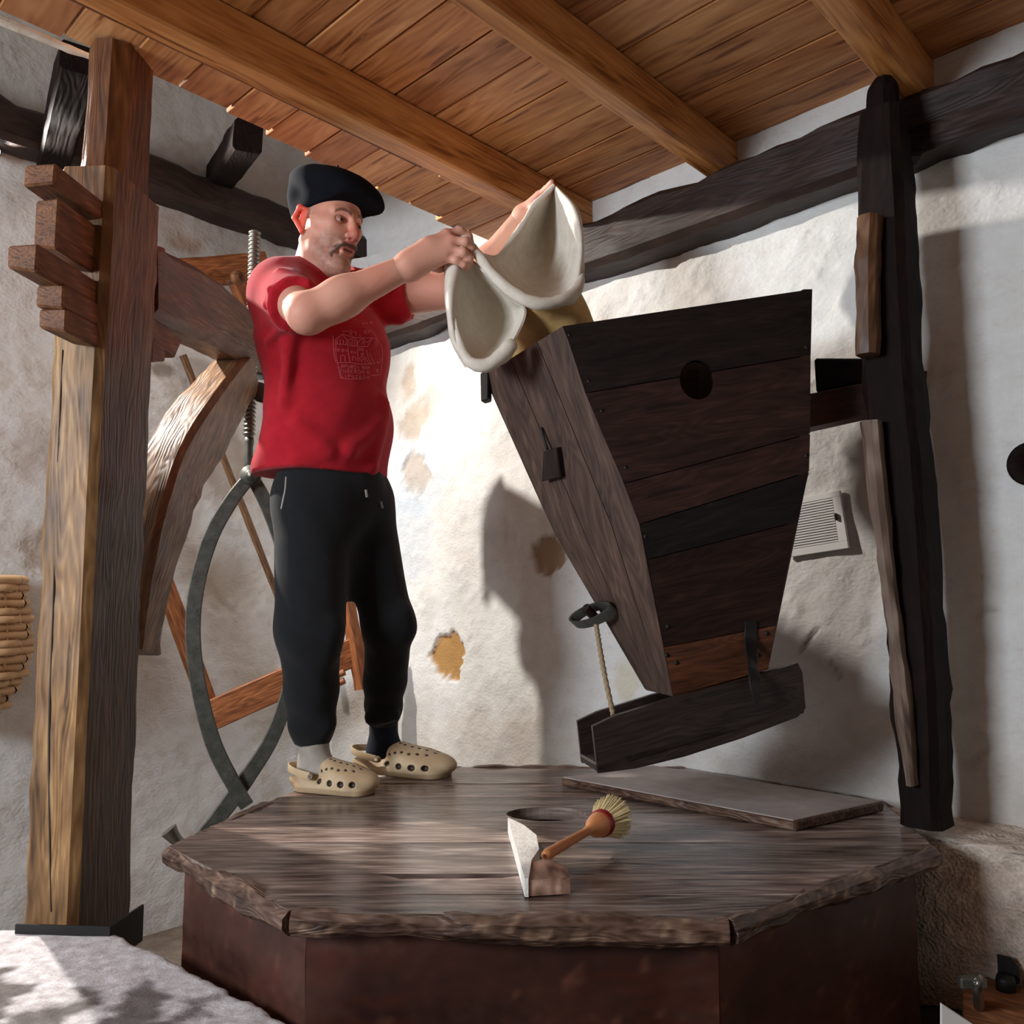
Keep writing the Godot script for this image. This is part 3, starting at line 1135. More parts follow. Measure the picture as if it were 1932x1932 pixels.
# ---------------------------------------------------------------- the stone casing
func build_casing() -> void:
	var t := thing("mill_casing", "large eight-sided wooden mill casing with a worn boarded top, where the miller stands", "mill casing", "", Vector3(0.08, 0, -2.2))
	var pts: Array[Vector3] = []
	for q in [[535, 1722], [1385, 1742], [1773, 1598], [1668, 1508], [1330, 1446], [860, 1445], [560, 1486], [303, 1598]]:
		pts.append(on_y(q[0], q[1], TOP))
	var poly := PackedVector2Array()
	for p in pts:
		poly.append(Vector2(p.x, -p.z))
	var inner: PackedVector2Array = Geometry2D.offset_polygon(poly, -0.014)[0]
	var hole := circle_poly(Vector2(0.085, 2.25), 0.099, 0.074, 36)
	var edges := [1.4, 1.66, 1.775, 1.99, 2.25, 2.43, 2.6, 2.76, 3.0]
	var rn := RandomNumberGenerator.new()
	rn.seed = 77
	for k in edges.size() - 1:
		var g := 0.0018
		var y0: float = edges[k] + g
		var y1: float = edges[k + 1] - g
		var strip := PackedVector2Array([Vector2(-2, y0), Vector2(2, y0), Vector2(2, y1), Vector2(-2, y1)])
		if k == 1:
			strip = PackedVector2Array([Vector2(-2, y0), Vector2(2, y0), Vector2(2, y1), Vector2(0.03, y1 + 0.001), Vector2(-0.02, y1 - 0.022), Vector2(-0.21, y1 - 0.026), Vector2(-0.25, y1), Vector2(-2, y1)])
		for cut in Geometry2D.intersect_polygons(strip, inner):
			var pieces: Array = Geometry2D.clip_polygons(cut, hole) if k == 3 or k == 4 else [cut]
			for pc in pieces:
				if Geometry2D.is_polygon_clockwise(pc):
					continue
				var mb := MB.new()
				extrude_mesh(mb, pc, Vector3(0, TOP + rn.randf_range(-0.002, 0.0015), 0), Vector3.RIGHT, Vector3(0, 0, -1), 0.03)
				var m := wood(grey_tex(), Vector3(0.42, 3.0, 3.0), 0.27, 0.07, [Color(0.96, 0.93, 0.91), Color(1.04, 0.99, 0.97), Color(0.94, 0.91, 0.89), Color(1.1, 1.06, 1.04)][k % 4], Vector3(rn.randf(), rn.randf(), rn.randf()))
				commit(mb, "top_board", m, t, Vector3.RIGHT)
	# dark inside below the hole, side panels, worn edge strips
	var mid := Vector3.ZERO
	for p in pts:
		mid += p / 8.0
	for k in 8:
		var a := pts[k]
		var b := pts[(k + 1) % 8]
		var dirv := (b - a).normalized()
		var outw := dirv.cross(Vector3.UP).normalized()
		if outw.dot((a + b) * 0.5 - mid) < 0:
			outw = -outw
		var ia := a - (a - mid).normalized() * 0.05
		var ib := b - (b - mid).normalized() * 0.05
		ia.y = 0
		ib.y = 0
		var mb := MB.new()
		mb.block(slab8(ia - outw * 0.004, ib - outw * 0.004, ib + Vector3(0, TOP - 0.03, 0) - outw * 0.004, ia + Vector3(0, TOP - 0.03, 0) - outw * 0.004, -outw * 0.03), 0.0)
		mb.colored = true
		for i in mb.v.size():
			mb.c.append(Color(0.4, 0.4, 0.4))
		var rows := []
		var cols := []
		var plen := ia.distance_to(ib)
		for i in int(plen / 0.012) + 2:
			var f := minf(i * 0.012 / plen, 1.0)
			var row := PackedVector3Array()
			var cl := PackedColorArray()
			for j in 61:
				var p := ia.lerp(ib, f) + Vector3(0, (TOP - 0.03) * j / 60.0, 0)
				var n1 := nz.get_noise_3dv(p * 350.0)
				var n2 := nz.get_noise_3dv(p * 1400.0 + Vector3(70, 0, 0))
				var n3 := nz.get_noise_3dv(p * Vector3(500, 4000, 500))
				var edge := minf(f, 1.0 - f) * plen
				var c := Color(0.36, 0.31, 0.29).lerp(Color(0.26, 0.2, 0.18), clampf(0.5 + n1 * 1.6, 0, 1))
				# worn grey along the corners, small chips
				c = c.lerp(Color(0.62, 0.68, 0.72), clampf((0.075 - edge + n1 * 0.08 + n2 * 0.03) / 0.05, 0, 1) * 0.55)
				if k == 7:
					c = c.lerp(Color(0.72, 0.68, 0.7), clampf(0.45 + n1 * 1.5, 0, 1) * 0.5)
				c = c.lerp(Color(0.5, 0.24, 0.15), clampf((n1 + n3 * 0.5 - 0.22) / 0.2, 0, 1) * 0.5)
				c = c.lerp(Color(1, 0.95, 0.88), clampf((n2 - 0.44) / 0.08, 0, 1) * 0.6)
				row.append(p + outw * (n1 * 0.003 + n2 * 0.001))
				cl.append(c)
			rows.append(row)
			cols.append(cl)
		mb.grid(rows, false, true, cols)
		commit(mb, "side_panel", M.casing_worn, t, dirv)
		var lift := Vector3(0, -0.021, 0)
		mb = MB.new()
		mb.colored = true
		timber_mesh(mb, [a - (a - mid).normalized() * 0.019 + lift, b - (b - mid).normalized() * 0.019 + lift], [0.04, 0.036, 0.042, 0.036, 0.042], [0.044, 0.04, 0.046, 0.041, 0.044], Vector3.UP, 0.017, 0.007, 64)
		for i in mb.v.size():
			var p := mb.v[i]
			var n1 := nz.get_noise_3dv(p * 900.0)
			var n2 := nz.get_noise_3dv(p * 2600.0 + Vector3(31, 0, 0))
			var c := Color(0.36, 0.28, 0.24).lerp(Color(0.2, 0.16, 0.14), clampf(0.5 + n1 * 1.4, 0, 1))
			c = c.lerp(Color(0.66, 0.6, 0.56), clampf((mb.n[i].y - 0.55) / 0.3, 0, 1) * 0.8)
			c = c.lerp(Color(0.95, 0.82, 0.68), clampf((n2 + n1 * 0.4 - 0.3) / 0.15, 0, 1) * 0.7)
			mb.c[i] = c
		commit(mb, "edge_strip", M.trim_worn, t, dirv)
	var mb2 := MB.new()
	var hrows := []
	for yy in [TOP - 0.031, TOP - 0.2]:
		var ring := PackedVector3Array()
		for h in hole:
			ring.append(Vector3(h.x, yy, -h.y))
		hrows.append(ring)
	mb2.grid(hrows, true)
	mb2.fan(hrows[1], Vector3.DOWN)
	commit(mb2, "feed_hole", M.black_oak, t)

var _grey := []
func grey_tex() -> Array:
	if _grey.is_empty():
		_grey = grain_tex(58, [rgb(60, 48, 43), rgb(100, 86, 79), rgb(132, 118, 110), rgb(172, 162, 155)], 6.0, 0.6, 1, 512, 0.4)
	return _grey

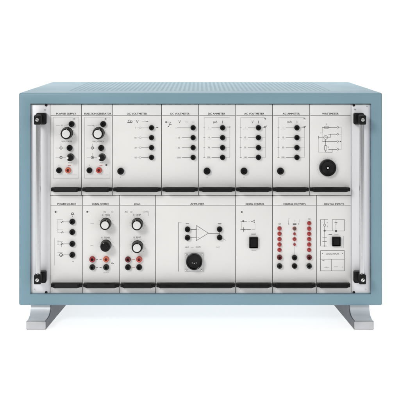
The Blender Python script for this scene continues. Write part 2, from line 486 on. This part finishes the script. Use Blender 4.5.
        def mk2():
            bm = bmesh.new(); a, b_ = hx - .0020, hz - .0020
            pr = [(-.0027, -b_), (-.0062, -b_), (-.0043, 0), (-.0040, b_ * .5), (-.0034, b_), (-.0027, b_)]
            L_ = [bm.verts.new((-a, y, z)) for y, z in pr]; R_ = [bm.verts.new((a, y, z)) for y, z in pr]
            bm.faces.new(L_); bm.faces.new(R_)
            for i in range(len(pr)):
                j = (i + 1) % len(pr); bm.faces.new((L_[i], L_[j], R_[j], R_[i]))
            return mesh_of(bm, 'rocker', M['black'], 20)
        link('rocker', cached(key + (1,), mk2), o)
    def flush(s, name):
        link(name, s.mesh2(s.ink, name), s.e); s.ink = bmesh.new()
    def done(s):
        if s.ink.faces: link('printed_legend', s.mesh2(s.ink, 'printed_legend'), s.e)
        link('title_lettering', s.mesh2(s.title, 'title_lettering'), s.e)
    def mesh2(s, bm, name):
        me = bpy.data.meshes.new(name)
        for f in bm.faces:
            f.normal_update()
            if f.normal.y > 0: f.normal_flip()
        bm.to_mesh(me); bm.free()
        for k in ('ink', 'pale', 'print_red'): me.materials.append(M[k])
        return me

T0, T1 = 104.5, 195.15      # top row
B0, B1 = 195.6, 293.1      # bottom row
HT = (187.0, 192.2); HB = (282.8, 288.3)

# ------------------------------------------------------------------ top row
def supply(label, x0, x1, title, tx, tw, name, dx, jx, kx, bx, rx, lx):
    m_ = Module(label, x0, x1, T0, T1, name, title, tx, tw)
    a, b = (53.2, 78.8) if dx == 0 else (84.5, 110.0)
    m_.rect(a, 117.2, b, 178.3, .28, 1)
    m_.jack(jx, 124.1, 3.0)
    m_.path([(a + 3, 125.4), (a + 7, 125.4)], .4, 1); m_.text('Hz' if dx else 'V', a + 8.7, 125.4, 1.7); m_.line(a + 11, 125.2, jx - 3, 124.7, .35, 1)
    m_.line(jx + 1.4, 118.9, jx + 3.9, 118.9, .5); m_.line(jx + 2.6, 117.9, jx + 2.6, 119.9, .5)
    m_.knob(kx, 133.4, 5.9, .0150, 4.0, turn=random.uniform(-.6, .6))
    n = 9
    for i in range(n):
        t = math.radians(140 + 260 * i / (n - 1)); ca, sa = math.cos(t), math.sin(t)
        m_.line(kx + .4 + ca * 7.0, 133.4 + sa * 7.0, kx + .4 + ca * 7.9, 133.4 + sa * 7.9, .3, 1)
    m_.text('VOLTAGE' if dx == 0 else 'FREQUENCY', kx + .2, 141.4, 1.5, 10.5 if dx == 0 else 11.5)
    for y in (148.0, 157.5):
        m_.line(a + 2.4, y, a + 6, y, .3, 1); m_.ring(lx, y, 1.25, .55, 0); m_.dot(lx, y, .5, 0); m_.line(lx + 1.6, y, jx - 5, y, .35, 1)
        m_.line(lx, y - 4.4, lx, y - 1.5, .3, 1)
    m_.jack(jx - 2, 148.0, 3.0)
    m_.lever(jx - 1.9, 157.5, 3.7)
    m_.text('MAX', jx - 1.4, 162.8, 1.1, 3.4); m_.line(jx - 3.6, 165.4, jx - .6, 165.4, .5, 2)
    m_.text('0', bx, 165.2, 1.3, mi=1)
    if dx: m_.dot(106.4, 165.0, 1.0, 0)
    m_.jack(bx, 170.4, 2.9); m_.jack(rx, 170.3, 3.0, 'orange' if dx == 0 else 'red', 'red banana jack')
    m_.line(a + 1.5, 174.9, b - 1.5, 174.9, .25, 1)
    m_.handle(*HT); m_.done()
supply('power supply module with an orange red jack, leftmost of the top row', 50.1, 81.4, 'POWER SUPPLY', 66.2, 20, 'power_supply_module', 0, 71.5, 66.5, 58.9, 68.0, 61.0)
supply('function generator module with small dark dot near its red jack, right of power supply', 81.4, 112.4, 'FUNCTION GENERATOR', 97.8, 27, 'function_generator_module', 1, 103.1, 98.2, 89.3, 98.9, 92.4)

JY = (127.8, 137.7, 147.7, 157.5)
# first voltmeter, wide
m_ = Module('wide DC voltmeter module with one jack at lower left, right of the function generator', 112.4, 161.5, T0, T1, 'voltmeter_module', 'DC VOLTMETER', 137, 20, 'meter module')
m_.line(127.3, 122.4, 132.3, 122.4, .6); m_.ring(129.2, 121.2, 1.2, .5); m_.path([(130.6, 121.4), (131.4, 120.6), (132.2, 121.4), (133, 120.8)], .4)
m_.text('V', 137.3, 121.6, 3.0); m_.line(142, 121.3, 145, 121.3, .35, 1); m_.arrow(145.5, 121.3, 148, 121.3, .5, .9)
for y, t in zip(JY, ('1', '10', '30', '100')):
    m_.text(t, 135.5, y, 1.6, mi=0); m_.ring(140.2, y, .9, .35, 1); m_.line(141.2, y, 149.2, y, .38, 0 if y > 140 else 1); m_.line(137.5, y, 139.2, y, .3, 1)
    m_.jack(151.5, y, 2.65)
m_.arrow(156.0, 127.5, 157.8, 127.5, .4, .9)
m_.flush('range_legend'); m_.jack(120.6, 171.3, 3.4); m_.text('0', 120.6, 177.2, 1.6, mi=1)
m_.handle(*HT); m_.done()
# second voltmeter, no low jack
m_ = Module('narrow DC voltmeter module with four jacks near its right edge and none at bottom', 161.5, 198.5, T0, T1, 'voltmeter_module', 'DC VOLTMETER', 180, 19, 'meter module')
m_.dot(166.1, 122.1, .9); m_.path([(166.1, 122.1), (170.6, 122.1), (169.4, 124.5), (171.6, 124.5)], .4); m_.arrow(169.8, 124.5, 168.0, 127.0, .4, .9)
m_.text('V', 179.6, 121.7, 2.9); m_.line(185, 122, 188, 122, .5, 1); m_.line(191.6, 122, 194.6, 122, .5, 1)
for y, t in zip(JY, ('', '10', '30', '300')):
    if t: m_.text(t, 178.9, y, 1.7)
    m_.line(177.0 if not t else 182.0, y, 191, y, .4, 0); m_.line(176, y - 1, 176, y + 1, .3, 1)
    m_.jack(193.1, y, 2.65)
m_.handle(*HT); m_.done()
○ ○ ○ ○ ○
* _The task_: Retype the records above, but only those lines that fall between the line containing "The Blender Python" and the line containing "HT = (187.0, 192.2); HB = (282.8, 288.3)", with both of those lines included, exactly as written.

* _Finished answer_:
The Blender Python script for this scene continues. Write part 2, from line 486 on. This part finishes the script. Use Blender 4.5.
        def mk2():
            bm = bmesh.new(); a, b_ = hx - .0020, hz - .0020
            pr = [(-.0027, -b_), (-.0062, -b_), (-.0043, 0), (-.0040, b_ * .5), (-.0034, b_), (-.0027, b_)]
            L_ = [bm.verts.new((-a, y, z)) for y, z in pr]; R_ = [bm.verts.new((a, y, z)) for y, z in pr]
            bm.faces.new(L_); bm.faces.new(R_)
            for i in range(len(pr)):
                j = (i + 1) % len(pr); bm.faces.new((L_[i], L_[j], R_[j], R_[i]))
            return mesh_of(bm, 'rocker', M['black'], 20)
        link('rocker', cached(key + (1,), mk2), o)
    def flush(s, name):
        link(name, s.mesh2(s.ink, name), s.e); s.ink = bmesh.new()
    def done(s):
        if s.ink.faces: link('printed_legend', s.mesh2(s.ink, 'printed_legend'), s.e)
        link('title_lettering', s.mesh2(s.title, 'title_lettering'), s.e)
    def mesh2(s, bm, name):
        me = bpy.data.meshes.new(name)
        for f in bm.faces:
            f.normal_update()
            if f.normal.y > 0: f.normal_flip()
        bm.to_mesh(me); bm.free()
        for k in ('ink', 'pale', 'print_red'): me.materials.append(M[k])
        return me

T0, T1 = 104.5, 195.15      # top row
B0, B1 = 195.6, 293.1      # bottom row
HT = (187.0, 192.2); HB = (282.8, 288.3)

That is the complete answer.